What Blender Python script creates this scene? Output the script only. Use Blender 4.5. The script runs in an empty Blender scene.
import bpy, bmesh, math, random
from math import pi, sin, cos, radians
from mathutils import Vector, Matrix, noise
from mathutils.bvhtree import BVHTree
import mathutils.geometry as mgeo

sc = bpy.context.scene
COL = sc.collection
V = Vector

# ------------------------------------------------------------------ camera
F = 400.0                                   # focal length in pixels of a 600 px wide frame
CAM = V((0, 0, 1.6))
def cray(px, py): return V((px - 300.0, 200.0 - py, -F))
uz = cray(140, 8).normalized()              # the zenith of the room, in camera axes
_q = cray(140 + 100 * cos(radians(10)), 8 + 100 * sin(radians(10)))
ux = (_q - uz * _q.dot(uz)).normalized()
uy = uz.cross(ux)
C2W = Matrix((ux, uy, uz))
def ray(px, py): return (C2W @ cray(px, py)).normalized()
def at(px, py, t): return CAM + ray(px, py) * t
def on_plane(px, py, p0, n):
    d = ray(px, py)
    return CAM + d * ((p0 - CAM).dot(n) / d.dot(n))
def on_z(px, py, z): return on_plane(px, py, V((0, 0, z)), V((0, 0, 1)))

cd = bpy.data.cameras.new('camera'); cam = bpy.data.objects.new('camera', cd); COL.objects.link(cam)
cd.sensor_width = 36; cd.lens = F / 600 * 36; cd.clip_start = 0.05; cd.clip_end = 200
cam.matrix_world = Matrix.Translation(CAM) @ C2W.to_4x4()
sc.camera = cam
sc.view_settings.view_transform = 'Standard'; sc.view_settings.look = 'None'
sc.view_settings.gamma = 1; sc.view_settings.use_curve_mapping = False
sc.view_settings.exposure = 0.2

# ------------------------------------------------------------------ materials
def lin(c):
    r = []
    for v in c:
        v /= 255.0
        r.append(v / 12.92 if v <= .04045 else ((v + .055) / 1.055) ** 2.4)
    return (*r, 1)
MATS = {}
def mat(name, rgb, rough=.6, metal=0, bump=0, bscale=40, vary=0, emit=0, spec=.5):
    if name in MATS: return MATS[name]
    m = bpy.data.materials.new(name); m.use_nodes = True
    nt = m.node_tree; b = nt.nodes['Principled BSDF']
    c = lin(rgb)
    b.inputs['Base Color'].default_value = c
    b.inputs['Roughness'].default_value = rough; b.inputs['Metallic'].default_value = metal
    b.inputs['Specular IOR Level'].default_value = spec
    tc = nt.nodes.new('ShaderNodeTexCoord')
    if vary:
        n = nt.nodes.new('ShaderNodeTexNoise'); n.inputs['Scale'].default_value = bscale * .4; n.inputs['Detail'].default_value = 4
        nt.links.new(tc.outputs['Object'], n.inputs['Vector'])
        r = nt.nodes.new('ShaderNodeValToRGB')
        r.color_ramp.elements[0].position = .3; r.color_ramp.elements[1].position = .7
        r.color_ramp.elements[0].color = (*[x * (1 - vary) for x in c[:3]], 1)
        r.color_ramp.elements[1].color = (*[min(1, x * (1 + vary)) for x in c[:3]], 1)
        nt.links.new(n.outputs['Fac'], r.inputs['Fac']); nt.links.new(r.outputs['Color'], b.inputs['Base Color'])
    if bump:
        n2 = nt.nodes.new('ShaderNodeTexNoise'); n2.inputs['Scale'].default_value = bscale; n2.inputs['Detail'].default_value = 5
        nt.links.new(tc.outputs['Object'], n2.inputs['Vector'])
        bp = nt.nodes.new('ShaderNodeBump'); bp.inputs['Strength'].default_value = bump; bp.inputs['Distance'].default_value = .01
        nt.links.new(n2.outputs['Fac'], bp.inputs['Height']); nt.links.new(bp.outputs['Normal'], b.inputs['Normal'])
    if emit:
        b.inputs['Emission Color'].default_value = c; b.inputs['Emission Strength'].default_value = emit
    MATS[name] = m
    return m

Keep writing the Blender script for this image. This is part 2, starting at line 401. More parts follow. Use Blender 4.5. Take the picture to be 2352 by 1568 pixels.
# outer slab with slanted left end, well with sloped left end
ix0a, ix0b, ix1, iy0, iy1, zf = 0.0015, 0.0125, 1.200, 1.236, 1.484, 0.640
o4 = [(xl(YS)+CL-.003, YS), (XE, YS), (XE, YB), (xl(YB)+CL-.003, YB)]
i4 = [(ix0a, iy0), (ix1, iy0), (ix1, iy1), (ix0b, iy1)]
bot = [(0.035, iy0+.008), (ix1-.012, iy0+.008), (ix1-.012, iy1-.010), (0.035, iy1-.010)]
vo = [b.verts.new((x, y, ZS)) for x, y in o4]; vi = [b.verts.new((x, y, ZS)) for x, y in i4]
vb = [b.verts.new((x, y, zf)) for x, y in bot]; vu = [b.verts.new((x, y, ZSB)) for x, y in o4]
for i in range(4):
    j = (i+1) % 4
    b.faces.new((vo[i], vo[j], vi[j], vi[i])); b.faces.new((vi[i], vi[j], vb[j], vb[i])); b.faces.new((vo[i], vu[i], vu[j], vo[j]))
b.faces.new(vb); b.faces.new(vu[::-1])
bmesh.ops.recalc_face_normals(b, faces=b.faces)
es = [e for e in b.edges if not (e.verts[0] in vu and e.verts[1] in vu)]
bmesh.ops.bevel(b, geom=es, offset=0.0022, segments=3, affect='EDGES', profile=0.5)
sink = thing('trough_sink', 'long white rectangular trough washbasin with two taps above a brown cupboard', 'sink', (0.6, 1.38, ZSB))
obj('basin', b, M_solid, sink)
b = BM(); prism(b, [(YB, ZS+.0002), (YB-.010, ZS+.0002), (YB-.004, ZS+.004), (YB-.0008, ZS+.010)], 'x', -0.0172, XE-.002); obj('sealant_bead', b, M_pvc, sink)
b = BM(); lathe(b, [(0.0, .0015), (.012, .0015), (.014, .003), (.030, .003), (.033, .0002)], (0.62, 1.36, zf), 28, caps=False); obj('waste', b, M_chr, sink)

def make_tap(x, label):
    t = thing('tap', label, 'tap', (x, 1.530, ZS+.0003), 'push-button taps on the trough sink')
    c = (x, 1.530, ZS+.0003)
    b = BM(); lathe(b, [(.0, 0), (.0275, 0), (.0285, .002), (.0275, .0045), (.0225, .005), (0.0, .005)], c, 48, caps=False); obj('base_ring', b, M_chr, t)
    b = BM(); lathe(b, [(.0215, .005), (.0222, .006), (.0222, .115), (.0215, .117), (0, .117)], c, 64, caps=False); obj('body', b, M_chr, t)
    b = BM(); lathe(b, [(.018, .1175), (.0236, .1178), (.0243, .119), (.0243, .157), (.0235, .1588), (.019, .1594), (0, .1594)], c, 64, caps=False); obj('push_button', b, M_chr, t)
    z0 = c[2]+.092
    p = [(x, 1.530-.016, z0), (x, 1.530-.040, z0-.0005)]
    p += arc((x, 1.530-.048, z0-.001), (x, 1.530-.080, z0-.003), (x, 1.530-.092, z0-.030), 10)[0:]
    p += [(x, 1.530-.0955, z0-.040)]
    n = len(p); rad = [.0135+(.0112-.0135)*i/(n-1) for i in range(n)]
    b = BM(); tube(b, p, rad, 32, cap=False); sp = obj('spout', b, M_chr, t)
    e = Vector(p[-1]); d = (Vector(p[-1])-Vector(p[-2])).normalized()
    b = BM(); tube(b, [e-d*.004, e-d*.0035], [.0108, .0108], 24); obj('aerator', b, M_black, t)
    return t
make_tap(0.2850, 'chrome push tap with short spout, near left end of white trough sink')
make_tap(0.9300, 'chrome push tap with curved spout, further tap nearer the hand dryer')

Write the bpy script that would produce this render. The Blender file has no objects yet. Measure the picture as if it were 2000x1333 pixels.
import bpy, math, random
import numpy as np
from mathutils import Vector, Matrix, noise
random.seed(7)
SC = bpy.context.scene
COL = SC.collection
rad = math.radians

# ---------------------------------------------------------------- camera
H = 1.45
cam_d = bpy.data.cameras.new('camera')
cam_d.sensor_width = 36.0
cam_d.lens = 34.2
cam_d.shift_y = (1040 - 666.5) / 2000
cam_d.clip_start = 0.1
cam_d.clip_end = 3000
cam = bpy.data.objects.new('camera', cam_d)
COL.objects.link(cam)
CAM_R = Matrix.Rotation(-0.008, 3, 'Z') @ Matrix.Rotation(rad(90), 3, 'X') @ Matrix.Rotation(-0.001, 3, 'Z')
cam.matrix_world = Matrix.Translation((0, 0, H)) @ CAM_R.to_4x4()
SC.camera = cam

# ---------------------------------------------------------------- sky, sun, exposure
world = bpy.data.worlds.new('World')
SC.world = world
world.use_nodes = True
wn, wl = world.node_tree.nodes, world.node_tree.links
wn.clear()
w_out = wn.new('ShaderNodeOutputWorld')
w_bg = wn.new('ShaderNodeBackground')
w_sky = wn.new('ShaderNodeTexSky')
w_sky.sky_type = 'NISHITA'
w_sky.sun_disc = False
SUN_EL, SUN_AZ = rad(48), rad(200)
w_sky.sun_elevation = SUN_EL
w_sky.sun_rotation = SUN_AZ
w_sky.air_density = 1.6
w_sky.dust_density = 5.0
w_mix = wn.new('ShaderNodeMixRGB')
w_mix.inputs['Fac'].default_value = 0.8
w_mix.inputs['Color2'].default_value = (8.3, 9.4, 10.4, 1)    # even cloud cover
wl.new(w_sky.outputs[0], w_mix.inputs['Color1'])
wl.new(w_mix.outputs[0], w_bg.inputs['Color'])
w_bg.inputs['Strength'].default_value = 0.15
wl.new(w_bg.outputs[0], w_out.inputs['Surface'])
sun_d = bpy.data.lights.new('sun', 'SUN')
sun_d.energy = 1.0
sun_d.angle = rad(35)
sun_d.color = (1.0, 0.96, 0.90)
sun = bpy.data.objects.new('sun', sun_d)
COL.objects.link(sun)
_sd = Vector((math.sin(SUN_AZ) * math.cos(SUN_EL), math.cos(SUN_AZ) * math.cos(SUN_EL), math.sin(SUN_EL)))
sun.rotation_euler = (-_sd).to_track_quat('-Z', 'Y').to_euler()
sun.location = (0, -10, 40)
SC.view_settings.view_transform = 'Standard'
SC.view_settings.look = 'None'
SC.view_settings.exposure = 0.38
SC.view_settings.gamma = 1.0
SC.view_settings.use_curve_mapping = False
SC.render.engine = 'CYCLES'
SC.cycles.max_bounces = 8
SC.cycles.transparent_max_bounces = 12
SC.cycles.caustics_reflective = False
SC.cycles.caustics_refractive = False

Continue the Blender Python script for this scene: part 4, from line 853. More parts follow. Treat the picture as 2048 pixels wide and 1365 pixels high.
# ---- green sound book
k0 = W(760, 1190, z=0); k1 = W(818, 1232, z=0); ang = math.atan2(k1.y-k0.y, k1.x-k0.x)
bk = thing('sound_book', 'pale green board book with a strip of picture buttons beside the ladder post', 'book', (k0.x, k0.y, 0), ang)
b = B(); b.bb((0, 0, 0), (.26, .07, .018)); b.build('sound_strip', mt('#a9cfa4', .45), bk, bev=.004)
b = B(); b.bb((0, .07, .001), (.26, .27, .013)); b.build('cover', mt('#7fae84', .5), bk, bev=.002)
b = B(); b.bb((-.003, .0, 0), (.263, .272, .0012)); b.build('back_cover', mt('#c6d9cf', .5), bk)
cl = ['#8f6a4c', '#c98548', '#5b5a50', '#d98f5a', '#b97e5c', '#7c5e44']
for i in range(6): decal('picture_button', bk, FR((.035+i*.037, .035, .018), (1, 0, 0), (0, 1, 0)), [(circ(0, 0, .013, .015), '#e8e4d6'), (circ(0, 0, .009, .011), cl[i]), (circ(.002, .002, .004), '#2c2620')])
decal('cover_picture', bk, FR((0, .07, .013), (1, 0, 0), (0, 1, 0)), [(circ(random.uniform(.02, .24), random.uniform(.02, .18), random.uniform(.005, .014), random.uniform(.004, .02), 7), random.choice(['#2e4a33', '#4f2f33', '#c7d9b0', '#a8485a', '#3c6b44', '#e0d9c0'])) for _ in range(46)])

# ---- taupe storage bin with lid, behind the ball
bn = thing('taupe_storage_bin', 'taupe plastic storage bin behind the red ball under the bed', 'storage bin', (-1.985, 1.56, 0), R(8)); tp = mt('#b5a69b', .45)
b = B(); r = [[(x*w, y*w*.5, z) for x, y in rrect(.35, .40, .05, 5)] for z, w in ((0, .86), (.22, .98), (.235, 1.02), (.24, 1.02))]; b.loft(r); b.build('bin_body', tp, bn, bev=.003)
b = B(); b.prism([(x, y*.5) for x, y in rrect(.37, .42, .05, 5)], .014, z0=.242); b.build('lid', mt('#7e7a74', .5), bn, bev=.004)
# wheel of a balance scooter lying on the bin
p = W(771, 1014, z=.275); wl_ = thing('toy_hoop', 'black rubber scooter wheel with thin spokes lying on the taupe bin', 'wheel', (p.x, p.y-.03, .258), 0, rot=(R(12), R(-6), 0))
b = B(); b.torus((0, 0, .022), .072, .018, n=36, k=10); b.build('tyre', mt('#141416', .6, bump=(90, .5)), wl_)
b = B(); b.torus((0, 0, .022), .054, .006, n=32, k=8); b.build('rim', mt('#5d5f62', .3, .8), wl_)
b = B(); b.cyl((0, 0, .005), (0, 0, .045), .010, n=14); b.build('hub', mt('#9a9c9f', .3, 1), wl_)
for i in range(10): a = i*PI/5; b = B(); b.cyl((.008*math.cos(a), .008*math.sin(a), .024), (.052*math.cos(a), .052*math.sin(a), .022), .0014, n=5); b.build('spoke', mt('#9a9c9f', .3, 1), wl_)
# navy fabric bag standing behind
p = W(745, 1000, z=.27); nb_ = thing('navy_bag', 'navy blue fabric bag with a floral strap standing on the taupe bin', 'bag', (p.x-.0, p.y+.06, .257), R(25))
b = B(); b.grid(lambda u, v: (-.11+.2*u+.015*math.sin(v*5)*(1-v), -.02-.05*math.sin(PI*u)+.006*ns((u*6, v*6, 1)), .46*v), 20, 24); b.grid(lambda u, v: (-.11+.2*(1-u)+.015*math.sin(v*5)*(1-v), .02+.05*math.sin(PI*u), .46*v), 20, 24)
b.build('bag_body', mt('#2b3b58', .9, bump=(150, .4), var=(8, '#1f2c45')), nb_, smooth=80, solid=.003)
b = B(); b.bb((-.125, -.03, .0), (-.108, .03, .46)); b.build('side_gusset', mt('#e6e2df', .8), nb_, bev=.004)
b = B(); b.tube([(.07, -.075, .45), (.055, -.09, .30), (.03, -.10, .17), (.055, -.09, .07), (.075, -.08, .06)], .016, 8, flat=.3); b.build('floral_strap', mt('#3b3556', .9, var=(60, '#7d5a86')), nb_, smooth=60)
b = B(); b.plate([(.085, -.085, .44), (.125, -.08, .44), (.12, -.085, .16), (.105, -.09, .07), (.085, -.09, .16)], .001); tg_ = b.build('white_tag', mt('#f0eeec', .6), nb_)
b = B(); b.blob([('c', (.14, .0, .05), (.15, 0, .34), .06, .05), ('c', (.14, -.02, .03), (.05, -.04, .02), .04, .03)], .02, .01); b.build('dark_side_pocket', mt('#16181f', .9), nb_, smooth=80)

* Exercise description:
Without changing anything, quote the lines from the top of the data to the line that contains "sc.view_settings.exposure = 0.2", including that line.

* Reply to the task:
What Blender Python script creates this scene? Output the script only. Use Blender 4.5. The script runs in an empty Blender scene.
import bpy, bmesh, math, random
from math import pi, sin, cos, radians
from mathutils import Vector, Matrix, noise
from mathutils.bvhtree import BVHTree
import mathutils.geometry as mgeo

sc = bpy.context.scene
COL = sc.collection
V = Vector

# ------------------------------------------------------------------ camera
F = 400.0                                   # focal length in pixels of a 600 px wide frame
CAM = V((0, 0, 1.6))
def cray(px, py): return V((px - 300.0, 200.0 - py, -F))
uz = cray(140, 8).normalized()              # the zenith of the room, in camera axes
_q = cray(140 + 100 * cos(radians(10)), 8 + 100 * sin(radians(10)))
ux = (_q - uz * _q.dot(uz)).normalized()
uy = uz.cross(ux)
C2W = Matrix((ux, uy, uz))
def ray(px, py): return (C2W @ cray(px, py)).normalized()
def at(px, py, t): return CAM + ray(px, py) * t
def on_plane(px, py, p0, n):
    d = ray(px, py)
    return CAM + d * ((p0 - CAM).dot(n) / d.dot(n))
def on_z(px, py, z): return on_plane(px, py, V((0, 0, z)), V((0, 0, 1)))

cd = bpy.data.cameras.new('camera'); cam = bpy.data.objects.new('camera', cd); COL.objects.link(cam)
cd.sensor_width = 36; cd.lens = F / 600 * 36; cd.clip_start = 0.05; cd.clip_end = 200
cam.matrix_world = Matrix.Translation(CAM) @ C2W.to_4x4()
sc.camera = cam
sc.view_settings.view_transform = 'Standard'; sc.view_settings.look = 'None'
sc.view_settings.gamma = 1; sc.view_settings.use_curve_mapping = False
sc.view_settings.exposure = 0.2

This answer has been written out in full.